Basil, cilantro, and Mexican mint marigold may be used in quickly cooked fresh poultry or seafood mixtures, but they rapidly lose their flavor in sausages that require more cooking. We love to experiment with sausage seasonings, and we believe that any herbs are good with any foods if a light touch is used and none is allowed to overpower.
Sausage mixing
Pan sausage is a good first foray into sausage making. It can be as simple as adding your choice of seasonings to ground pork, beef, turkey, or chicken from the market, then forming the mixture into patties. Or you can grind your own.

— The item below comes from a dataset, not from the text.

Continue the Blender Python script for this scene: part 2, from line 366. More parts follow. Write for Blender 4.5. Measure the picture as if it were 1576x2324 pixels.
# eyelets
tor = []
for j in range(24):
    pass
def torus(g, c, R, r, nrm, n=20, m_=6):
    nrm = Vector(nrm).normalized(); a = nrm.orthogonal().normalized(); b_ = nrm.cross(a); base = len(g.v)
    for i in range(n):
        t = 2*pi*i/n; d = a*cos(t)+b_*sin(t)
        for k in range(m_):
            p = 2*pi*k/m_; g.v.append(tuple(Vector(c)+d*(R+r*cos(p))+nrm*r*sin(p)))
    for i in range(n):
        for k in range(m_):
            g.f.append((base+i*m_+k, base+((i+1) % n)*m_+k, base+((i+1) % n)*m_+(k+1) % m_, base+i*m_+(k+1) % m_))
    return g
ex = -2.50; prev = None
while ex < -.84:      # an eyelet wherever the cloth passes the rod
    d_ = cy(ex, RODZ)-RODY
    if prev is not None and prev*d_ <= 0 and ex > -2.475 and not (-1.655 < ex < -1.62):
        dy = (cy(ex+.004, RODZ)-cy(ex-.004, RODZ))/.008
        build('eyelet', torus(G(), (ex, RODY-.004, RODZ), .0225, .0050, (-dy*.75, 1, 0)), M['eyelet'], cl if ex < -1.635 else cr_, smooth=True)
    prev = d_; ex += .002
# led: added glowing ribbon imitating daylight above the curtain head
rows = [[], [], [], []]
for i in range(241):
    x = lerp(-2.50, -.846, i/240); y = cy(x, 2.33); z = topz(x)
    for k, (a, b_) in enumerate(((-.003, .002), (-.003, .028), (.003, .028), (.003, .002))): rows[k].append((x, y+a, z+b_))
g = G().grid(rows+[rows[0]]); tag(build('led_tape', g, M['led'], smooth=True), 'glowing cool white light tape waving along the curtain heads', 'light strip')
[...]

Texture, largely determined by the mixing and grinding, is one of the defining characteristics of good sausage. It’s also the badge of honor among makers of Texas home-style sausage—the rural families who still butcher hogs in the fall or those once-a-year hunters who pride themselves on their venison sausage. But texture is also a matter of personal taste, so you may need to experiment to find your favorite.
Most of our recipes start with chunks of meat or other ingredients that are tossed with seasonings and then run through a meat grinder twice, first coarsely, then with the finer-holed plate. When using a food processor to grind meat, partially freeze uniform chunks, then process lightly to avoid making a paste.
A little sugar in most pan sausages helps them brown. We prefer coarse kosher salt to table salt as it lumps less readily. The inclusion of a little fat keeps the sausage from becoming dry and hard as it cooks. With low-fat poultry combinations, we are most successful when we also include moist, aromatic vegetables or fruit.